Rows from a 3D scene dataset

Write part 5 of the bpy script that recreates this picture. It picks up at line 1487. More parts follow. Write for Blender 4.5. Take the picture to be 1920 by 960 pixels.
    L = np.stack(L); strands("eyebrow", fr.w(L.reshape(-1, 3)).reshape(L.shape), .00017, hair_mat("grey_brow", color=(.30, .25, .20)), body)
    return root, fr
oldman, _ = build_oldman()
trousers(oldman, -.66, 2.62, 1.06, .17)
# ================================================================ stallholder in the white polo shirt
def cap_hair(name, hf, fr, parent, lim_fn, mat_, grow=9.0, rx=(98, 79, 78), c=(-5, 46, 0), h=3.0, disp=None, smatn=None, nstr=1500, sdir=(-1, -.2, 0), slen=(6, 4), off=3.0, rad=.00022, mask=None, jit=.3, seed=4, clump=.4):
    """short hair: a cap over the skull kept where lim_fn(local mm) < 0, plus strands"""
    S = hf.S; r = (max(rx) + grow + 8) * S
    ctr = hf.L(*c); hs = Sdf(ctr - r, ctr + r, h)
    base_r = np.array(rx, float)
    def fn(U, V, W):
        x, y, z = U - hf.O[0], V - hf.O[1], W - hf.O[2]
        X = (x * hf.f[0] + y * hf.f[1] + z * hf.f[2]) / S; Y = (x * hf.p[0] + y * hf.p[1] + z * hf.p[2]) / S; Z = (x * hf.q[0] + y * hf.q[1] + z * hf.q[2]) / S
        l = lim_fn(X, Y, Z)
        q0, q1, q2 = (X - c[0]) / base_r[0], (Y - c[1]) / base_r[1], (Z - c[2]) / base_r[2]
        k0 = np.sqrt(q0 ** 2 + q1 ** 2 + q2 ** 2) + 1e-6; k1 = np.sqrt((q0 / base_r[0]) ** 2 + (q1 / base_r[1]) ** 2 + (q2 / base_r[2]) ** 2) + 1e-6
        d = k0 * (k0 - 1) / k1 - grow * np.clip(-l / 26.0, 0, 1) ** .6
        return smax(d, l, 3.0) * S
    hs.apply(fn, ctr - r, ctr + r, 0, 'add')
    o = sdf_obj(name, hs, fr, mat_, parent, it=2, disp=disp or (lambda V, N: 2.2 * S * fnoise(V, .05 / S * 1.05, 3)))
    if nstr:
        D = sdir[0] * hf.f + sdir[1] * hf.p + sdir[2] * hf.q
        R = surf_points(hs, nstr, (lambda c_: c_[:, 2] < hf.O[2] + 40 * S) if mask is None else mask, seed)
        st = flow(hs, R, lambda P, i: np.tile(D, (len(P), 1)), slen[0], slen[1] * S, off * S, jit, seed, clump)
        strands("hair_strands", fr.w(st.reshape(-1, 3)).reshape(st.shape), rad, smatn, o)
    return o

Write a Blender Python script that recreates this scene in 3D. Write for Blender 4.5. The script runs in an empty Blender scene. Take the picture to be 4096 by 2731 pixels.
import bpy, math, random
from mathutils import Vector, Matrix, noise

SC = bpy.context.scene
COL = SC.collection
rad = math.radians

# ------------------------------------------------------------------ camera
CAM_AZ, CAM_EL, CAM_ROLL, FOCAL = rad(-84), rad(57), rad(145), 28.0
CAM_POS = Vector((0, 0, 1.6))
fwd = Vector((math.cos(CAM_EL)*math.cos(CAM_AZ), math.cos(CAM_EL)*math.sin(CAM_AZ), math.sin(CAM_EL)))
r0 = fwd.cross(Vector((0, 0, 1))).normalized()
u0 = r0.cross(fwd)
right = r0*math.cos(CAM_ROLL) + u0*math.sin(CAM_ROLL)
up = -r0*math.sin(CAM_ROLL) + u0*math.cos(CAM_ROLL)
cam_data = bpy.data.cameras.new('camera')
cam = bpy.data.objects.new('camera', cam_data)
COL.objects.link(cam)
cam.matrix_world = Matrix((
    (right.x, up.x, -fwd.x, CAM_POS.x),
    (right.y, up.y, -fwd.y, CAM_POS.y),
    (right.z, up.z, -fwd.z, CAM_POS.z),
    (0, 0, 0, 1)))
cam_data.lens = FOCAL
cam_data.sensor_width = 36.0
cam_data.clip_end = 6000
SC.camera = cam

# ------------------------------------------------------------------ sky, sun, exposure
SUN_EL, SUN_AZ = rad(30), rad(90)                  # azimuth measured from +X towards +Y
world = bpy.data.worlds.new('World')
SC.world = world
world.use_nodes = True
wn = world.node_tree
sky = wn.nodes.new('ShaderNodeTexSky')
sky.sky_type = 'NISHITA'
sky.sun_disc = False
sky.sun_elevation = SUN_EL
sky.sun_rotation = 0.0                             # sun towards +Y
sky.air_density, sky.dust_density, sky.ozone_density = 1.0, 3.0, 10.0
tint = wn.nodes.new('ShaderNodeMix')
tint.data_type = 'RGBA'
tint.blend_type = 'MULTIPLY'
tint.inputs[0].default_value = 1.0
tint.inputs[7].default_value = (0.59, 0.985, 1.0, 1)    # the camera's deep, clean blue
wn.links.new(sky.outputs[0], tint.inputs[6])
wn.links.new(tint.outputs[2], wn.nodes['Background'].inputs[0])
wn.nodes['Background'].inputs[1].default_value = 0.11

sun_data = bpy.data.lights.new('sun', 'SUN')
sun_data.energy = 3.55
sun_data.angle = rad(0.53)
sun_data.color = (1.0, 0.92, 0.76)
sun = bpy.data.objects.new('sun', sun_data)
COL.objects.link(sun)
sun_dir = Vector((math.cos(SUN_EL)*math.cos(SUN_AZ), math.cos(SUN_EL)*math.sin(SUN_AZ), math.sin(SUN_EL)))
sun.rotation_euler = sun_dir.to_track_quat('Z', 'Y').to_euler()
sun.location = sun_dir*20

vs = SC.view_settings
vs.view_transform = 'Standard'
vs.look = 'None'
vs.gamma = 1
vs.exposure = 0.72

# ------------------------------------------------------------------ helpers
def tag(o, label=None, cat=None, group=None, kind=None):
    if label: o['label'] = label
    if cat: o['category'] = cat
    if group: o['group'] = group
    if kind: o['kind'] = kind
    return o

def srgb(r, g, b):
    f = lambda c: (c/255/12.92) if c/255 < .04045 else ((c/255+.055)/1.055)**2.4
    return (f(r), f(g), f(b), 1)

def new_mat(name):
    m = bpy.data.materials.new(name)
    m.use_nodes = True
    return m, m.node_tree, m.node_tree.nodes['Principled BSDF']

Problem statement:
Reproduce the whole listing word for word.

Answer to the task:
Write part 5 of the bpy script that recreates this picture. It picks up at line 1487. More parts follow. Write for Blender 4.5. Take the picture to be 1920 by 960 pixels.
    L = np.stack(L); strands("eyebrow", fr.w(L.reshape(-1, 3)).reshape(L.shape), .00017, hair_mat("grey_brow", color=(.30, .25, .20)), body)
    return root, fr
oldman, _ = build_oldman()
trousers(oldman, -.66, 2.62, 1.06, .17)
# ================================================================ stallholder in the white polo shirt
def cap_hair(name, hf, fr, parent, lim_fn, mat_, grow=9.0, rx=(98, 79, 78), c=(-5, 46, 0), h=3.0, disp=None, smatn=None, nstr=1500, sdir=(-1, -.2, 0), slen=(6, 4), off=3.0, rad=.00022, mask=None, jit=.3, seed=4, clump=.4):
    """short hair: a cap over the skull kept where lim_fn(local mm) < 0, plus strands"""
    S = hf.S; r = (max(rx) + grow + 8) * S
    ctr = hf.L(*c); hs = Sdf(ctr - r, ctr + r, h)
    base_r = np.array(rx, float)
    def fn(U, V, W):
        x, y, z = U - hf.O[0], V - hf.O[1], W - hf.O[2]
        X = (x * hf.f[0] + y * hf.f[1] + z * hf.f[2]) / S; Y = (x * hf.p[0] + y * hf.p[1] + z * hf.p[2]) / S; Z = (x * hf.q[0] + y * hf.q[1] + z * hf.q[2]) / S
        l = lim_fn(X, Y, Z)
        q0, q1, q2 = (X - c[0]) / base_r[0], (Y - c[1]) / base_r[1], (Z - c[2]) / base_r[2]
        k0 = np.sqrt(q0 ** 2 + q1 ** 2 + q2 ** 2) + 1e-6; k1 = np.sqrt((q0 / base_r[0]) ** 2 + (q1 / base_r[1]) ** 2 + (q2 / base_r[2]) ** 2) + 1e-6
        d = k0 * (k0 - 1) / k1 - grow * np.clip(-l / 26.0, 0, 1) ** .6
        return smax(d, l, 3.0) * S
    hs.apply(fn, ctr - r, ctr + r, 0, 'add')
    o = sdf_obj(name, hs, fr, mat_, parent, it=2, disp=disp or (lambda V, N: 2.2 * S * fnoise(V, .05 / S * 1.05, 3)))
    if nstr:
        D = sdir[0] * hf.f + sdir[1] * hf.p + sdir[2] * hf.q
        R = surf_points(hs, nstr, (lambda c_: c_[:, 2] < hf.O[2] + 40 * S) if mask is None else mask, seed)
        st = flow(hs, R, lambda P, i: np.tile(D, (len(P), 1)), slen[0], slen[1] * S, off * S, jit, seed, clump)
        strands("hair_strands", fr.w(st.reshape(-1, 3)).reshape(st.shape), rad, smatn, o)
    return o

Write a Blender Python script that recreates this scene in 3D. Write for Blender 4.5. The script runs in an empty Blender scene. Take the picture to be 4096 by 2731 pixels.
import bpy, math, random
from mathutils import Vector, Matrix, noise

SC = bpy.context.scene
COL = SC.collection
rad = math.radians

# ------------------------------------------------------------------ camera
CAM_AZ, CAM_EL, CAM_ROLL, FOCAL = rad(-84), rad(57), rad(145), 28.0
CAM_POS = Vector((0, 0, 1.6))
fwd = Vector((math.cos(CAM_EL)*math.cos(CAM_AZ), math.cos(CAM_EL)*math.sin(CAM_AZ), math.sin(CAM_EL)))
r0 = fwd.cross(Vector((0, 0, 1))).normalized()
u0 = r0.cross(fwd)
right = r0*math.cos(CAM_ROLL) + u0*math.sin(CAM_ROLL)
up = -r0*math.sin(CAM_ROLL) + u0*math.cos(CAM_ROLL)
cam_data = bpy.data.cameras.new('camera')
cam = bpy.data.objects.new('camera', cam_data)
COL.objects.link(cam)
cam.matrix_world = Matrix((
    (right.x, up.x, -fwd.x, CAM_POS.x),
    (right.y, up.y, -fwd.y, CAM_POS.y),
    (right.z, up.z, -fwd.z, CAM_POS.z),
    (0, 0, 0, 1)))
cam_data.lens = FOCAL
cam_data.sensor_width = 36.0
cam_data.clip_end = 6000
SC.camera = cam

# ------------------------------------------------------------------ sky, sun, exposure
SUN_EL, SUN_AZ = rad(30), rad(90)                  # azimuth measured from +X towards +Y
world = bpy.data.worlds.new('World')
SC.world = world
world.use_nodes = True
wn = world.node_tree
sky = wn.nodes.new('ShaderNodeTexSky')
sky.sky_type = 'NISHITA'
sky.sun_disc = False
sky.sun_elevation = SUN_EL
sky.sun_rotation = 0.0                             # sun towards +Y
sky.air_density, sky.dust_density, sky.ozone_density = 1.0, 3.0, 10.0
tint = wn.nodes.new('ShaderNodeMix')
tint.data_type = 'RGBA'
tint.blend_type = 'MULTIPLY'
tint.inputs[0].default_value = 1.0
tint.inputs[7].default_value = (0.59, 0.985, 1.0, 1)    # the camera's deep, clean blue
wn.links.new(sky.outputs[0], tint.inputs[6])
wn.links.new(tint.outputs[2], wn.nodes['Background'].inputs[0])
wn.nodes['Background'].inputs[1].default_value = 0.11

sun_data = bpy.data.lights.new('sun', 'SUN')
sun_data.energy = 3.55
sun_data.angle = rad(0.53)
sun_data.color = (1.0, 0.92, 0.76)
sun = bpy.data.objects.new('sun', sun_data)
COL.objects.link(sun)
sun_dir = Vector((math.cos(SUN_EL)*math.cos(SUN_AZ), math.cos(SUN_EL)*math.sin(SUN_AZ), math.sin(SUN_EL)))
sun.rotation_euler = sun_dir.to_track_quat('Z', 'Y').to_euler()
sun.location = sun_dir*20

vs = SC.view_settings
vs.view_transform = 'Standard'
vs.look = 'None'
vs.gamma = 1
vs.exposure = 0.72

# ------------------------------------------------------------------ helpers
def tag(o, label=None, cat=None, group=None, kind=None):
    if label: o['label'] = label
    if cat: o['category'] = cat
    if group: o['group'] = group
    if kind: o['kind'] = kind
    return o

def srgb(r, g, b):
    f = lambda c: (c/255/12.92) if c/255 < .04045 else ((c/255+.055)/1.055)**2.4
    return (f(r), f(g), f(b), 1)

def new_mat(name):
    m = bpy.data.materials.new(name)
    m.use_nodes = True
    return m, m.node_tree, m.node_tree.nodes['Principled BSDF']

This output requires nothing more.